⟨

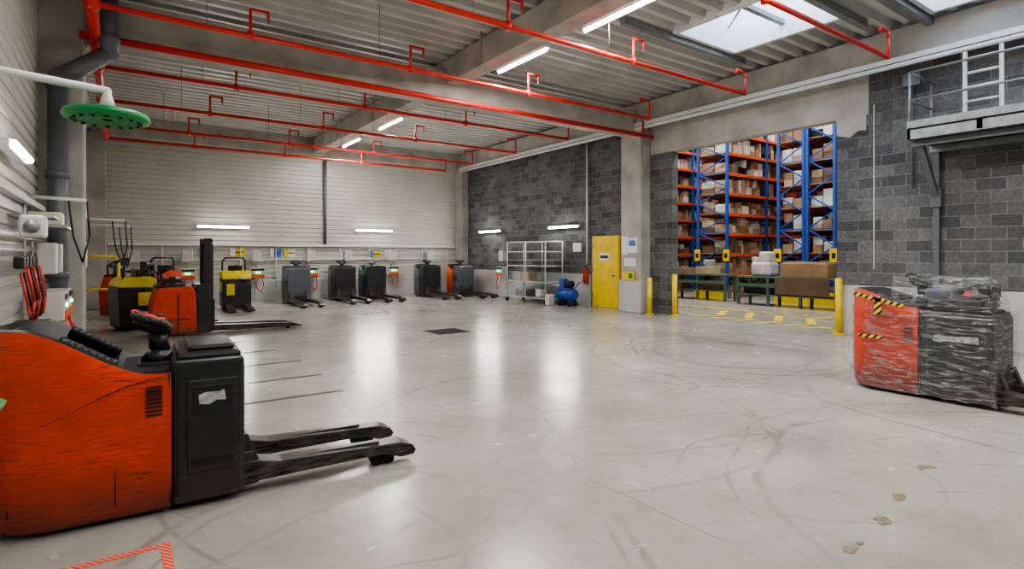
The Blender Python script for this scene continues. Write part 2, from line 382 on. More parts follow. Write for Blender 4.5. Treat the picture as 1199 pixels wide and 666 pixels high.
SKY = [(9.1, 11.0, 5.0, 7.2), (10.3, 12.1, 1.9, 3.9)]
b = B(); pitch = .36; prof = []; y = YF-.2
while y < YB+.2:
    prof += [(y, ZD-.14), (y+.12, ZD-.14), (y+.165, ZD), (y+.315, ZD)]
    y += pitch
t = bmesh.new()
for (ya, za), (yb, zb) in zip(prof, prof[1:]):
    xs = [(XL-.3, XR+.25)]
    for (sx0, sx1, sy0, sy1) in SKY:
        if sy0 < (ya+yb)/2 < sy1: xs = [(XL-.3, sx0), (sx1, XR+.25)]
    for a, c in xs:
        t.faces.new([t.verts.new(p) for p in ((a, ya, za), (c, ya, za), (c, yb, zb), (a, yb, zb))])
b.add(t, 'deck')
b.build('ceiling')
for i, (x0, x1, y0, y1) in enumerate(SKY):
    b = B(); w = .07
    for (a, c, d, e) in ((x0-w, x0+.02, y0-w, y1+w), (x1-.02, x1+w, y0-w, y1+w), (x0, x1, y0-w, y0+.02), (x0, x1, y1-.02, y1+w)):
        b.box(a, c, d, e, ZD-.2, ZD+.4, 'white')
    ym = (y0+y1)/2
    b.box(x0, x1, ym-.05, ym+.05, ZD+.05, ZD+.14, 'galv')
    b.box((x0+x1)/2-.03, (x0+x1)/2+.03, y0, y1, ZD+.34, ZD+.4, 'galv')
    b.tube([(x0+.3, y0, ZD+.2), (x0+.5, ym, ZD+.1), (x1-.2, y1, ZD+.3)], .02, 'galv', n=6)
    for yy in (y0-.16, y1+.16): b.box(x0-1.4, x1+.6, yy-.06, yy+.06, ZD-.30, ZD-.16, 'galv')
    b.build('window_%d' % (i+1))

# ------------------------------------------------------------------ lights
def tube_light(c, L, axis, watts, face, name='tube_light'):
    b = B(); cx, cy, cz = c
    f = Vector(face)
    h = [.05]*3
    h[0 if axis == 'x' else 1] = L/2
    b.box(cx-h[0], cx+h[0], cy-h[1], cy+h[1], cz-h[2], cz+h[2], 'white', .012)
    p = Vector(c)+f*.075
    a = Vector((L/2-.04, 0, 0)) if axis == 'x' else Vector((0, L/2-.04, 0))
    b.cyl(p-a, p+a, .035, 'tube', n=12)
    o = b.build(name)
    ld = bpy.data.lights.new(name+'_lamp', 'AREA'); ld.shape = 'RECTANGLE'; ld.size = L-.1; ld.size_y = .07
    ld.energy = watts; ld.color = (1.0, .98, .935)
    lo = bpy.data.objects.new('lamp', ld); scene.collection.objects.link(lo)
    z = -f; x = Vector((1, 0, 0)) if axis == 'x' else Vector((0, 1, 0)); yv = z.cross(x)
    R = Matrix((x, yv, z)).transposed().to_4x4()
    lo.matrix_world = Matrix.Translation(Vector(c)+f*.125) @ R
    lo.parent = o
    return o
D = (0, 0, -1)
for y in (6.55, 9.3, 16.1, 19.6): tube_light((6.78, y, 5.75), 1.75, 'y', 155, D)
for y in (3.8, 1.0, -2.0): tube_light((6.78, y, 5.75), 1.75, 'y', 140, D)  # row continued out of view: added tubes, not seen fixtures
for (x, y) in ((1.6, 0.6), (1.6, 4.2), (11.4, 0.3)): tube_light((x, y, 5.75), 1.75, 'y', 120, D)  # unseen extra tubes, added above the frame as further light sources
for x in (3.05, 8.6): tube_light((x, YB-.1, 2.68), 1.7 if x < 5 else 1.6, 'x', 72, (0, -1, 0))
for y in (19.6, 14.9): tube_light((XR-.1, y, 2.66), 1.6, 'y', 60, (-1, 0, 0))
tube_light((XL+.1, 7.75, 2.77), 1.3, 'y', 30, (1, 0, 0))

# ------------------------------------------------------------------ sprinkler pipework
def sprinkler_line(y, x0=-.3, x1=10.85, r=.04, z=5.1):
    b = B(); b.cyl((x0, y, z), (x1, y, z), r, 'redpipe')
    b.tube([(x1, y, z), (x1, y, z+.33), (x1, y, z+.45), (x1-.32, y, z+.45), (x1-.32, y, z+.36)], .024, 'redpipe')
    for x in (1.6, 4.3, 7.0):
        xx = x+((y*7) % 1)*.5
        b.tube([(xx, y, z), (xx, y, z+.42), (xx+.26, y, z+.42), (xx+.26, y, z+.30)], .022, 'redpipe')
        b.cyl((xx+.26, y, z+.30), (xx+.26, y, z+.24), .014, 'galv')
        b.cyl((xx, y, z-.06), (xx, y, z+.06), r*1.25, 'redpipe')
        xh = xx-.6 if not 6.0 < xx-.6 < 6.6 else 5.9
        b.cyl((xh, y, z), (xh, y, ZD-.15), .007, 'galv', n=6)
    b.build('sprinkler_pipe')
for y in (4.15, 6.84, 9.45, 12.53, 15.2, 18.0, 20.1): sprinkler_line(y, x0=(-.3 if y > 9 else 1.0))
b = B(); b.cyl((-.5, 10.9, 5.1), (XR-.15, 10.9, 5.1), .06, 'redpipe'); b.tube([(XR-.55, 10.9, 5.1), (XR-.55, 10.9, 5.5)], .03, 'redpipe')
b.cyl((-.3, 8.0, 5.1), (-.3, 20.2, 5.1), .075, 'redpipe')
for y in (9.45, 12.5, 15.2, 18): b.cyl((-.3, y-.07, 5.1), (-.3, y+.07, 5.1), .1, 'redpipe')
b.cyl((1.0, 3.0, 5.1), (1.0, 8.0, 5.1), .06, 'redpipe'); b.cyl((-.3, 8, 5.1), (1.0, 8, 5.1), .06, 'redpipe')
b.build('sprinkler_main_pipe')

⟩

◆ EXERCISE DETAILS ◆
The data should be printed again unchanged; leave its pictures out.

◆ SOLUTION ◆
The Blender Python script for this scene continues. Write part 2, from line 382 on. More parts follow. Write for Blender 4.5. Treat the picture as 1199 pixels wide and 666 pixels high.
SKY = [(9.1, 11.0, 5.0, 7.2), (10.3, 12.1, 1.9, 3.9)]
b = B(); pitch = .36; prof = []; y = YF-.2
while y < YB+.2:
    prof += [(y, ZD-.14), (y+.12, ZD-.14), (y+.165, ZD), (y+.315, ZD)]
    y += pitch
t = bmesh.new()
for (ya, za), (yb, zb) in zip(prof, prof[1:]):
    xs = [(XL-.3, XR+.25)]
    for (sx0, sx1, sy0, sy1) in SKY:
        if sy0 < (ya+yb)/2 < sy1: xs = [(XL-.3, sx0), (sx1, XR+.25)]
    for a, c in xs:
        t.faces.new([t.verts.new(p) for p in ((a, ya, za), (c, ya, za), (c, yb, zb), (a, yb, zb))])
b.add(t, 'deck')
b.build('ceiling')
for i, (x0, x1, y0, y1) in enumerate(SKY):
    b = B(); w = .07
    for (a, c, d, e) in ((x0-w, x0+.02, y0-w, y1+w), (x1-.02, x1+w, y0-w, y1+w), (x0, x1, y0-w, y0+.02), (x0, x1, y1-.02, y1+w)):
        b.box(a, c, d, e, ZD-.2, ZD+.4, 'white')
    ym = (y0+y1)/2
    b.box(x0, x1, ym-.05, ym+.05, ZD+.05, ZD+.14, 'galv')
    b.box((x0+x1)/2-.03, (x0+x1)/2+.03, y0, y1, ZD+.34, ZD+.4, 'galv')
    b.tube([(x0+.3, y0, ZD+.2), (x0+.5, ym, ZD+.1), (x1-.2, y1, ZD+.3)], .02, 'galv', n=6)
    for yy in (y0-.16, y1+.16): b.box(x0-1.4, x1+.6, yy-.06, yy+.06, ZD-.30, ZD-.16, 'galv')
    b.build('window_%d' % (i+1))

# ------------------------------------------------------------------ lights
def tube_light(c, L, axis, watts, face, name='tube_light'):
    b = B(); cx, cy, cz = c
    f = Vector(face)
    h = [.05]*3
    h[0 if axis == 'x' else 1] = L/2
    b.box(cx-h[0], cx+h[0], cy-h[1], cy+h[1], cz-h[2], cz+h[2], 'white', .012)
    p = Vector(c)+f*.075
    a = Vector((L/2-.04, 0, 0)) if axis == 'x' else Vector((0, L/2-.04, 0))
    b.cyl(p-a, p+a, .035, 'tube', n=12)
    o = b.build(name)
    ld = bpy.data.lights.new(name+'_lamp', 'AREA'); ld.shape = 'RECTANGLE'; ld.size = L-.1; ld.size_y = .07
    ld.energy = watts; ld.color = (1.0, .98, .935)
    lo = bpy.data.objects.new('lamp', ld); scene.collection.objects.link(lo)
    z = -f; x = Vector((1, 0, 0)) if axis == 'x' else Vector((0, 1, 0)); yv = z.cross(x)
    R = Matrix((x, yv, z)).transposed().to_4x4()
    lo.matrix_world = Matrix.Translation(Vector(c)+f*.125) @ R
    lo.parent = o
    return o
D = (0, 0, -1)
for y in (6.55, 9.3, 16.1, 19.6): tube_light((6.78, y, 5.75), 1.75, 'y', 155, D)
for y in (3.8, 1.0, -2.0): tube_light((6.78, y, 5.75), 1.75, 'y', 140, D)  # row continued out of view: added tubes, not seen fixtures
for (x, y) in ((1.6, 0.6), (1.6, 4.2), (11.4, 0.3)): tube_light((x, y, 5.75), 1.75, 'y', 120, D)  # unseen extra tubes, added above the frame as further light sources
for x in (3.05, 8.6): tube_light((x, YB-.1, 2.68), 1.7 if x < 5 else 1.6, 'x', 72, (0, -1, 0))
for y in (19.6, 14.9): tube_light((XR-.1, y, 2.66), 1.6, 'y', 60, (-1, 0, 0))
tube_light((XL+.1, 7.75, 2.77), 1.3, 'y', 30, (1, 0, 0))

# ------------------------------------------------------------------ sprinkler pipework
def sprinkler_line(y, x0=-.3, x1=10.85, r=.04, z=5.1):
    b = B(); b.cyl((x0, y, z), (x1, y, z), r, 'redpipe')
    b.tube([(x1, y, z), (x1, y, z+.33), (x1, y, z+.45), (x1-.32, y, z+.45), (x1-.32, y, z+.36)], .024, 'redpipe')
    for x in (1.6, 4.3, 7.0):
        xx = x+((y*7) % 1)*.5
        b.tube([(xx, y, z), (xx, y, z+.42), (xx+.26, y, z+.42), (xx+.26, y, z+.30)], .022, 'redpipe')
        b.cyl((xx+.26, y, z+.30), (xx+.26, y, z+.24), .014, 'galv')
        b.cyl((xx, y, z-.06), (xx, y, z+.06), r*1.25, 'redpipe')
        xh = xx-.6 if not 6.0 < xx-.6 < 6.6 else 5.9
        b.cyl((xh, y, z), (xh, y, ZD-.15), .007, 'galv', n=6)
    b.build('sprinkler_pipe')
for y in (4.15, 6.84, 9.45, 12.53, 15.2, 18.0, 20.1): sprinkler_line(y, x0=(-.3 if y > 9 else 1.0))
b = B(); b.cyl((-.5, 10.9, 5.1), (XR-.15, 10.9, 5.1), .06, 'redpipe'); b.tube([(XR-.55, 10.9, 5.1), (XR-.55, 10.9, 5.5)], .03, 'redpipe')
b.cyl((-.3, 8.0, 5.1), (-.3, 20.2, 5.1), .075, 'redpipe')
for y in (9.45, 12.5, 15.2, 18): b.cyl((-.3, y-.07, 5.1), (-.3, y+.07, 5.1), .1, 'redpipe')
b.cyl((1.0, 3.0, 5.1), (1.0, 8.0, 5.1), .06, 'redpipe'); b.cyl((-.3, 8, 5.1), (1.0, 8, 5.1), .06, 'redpipe')
b.build('sprinkler_main_pipe')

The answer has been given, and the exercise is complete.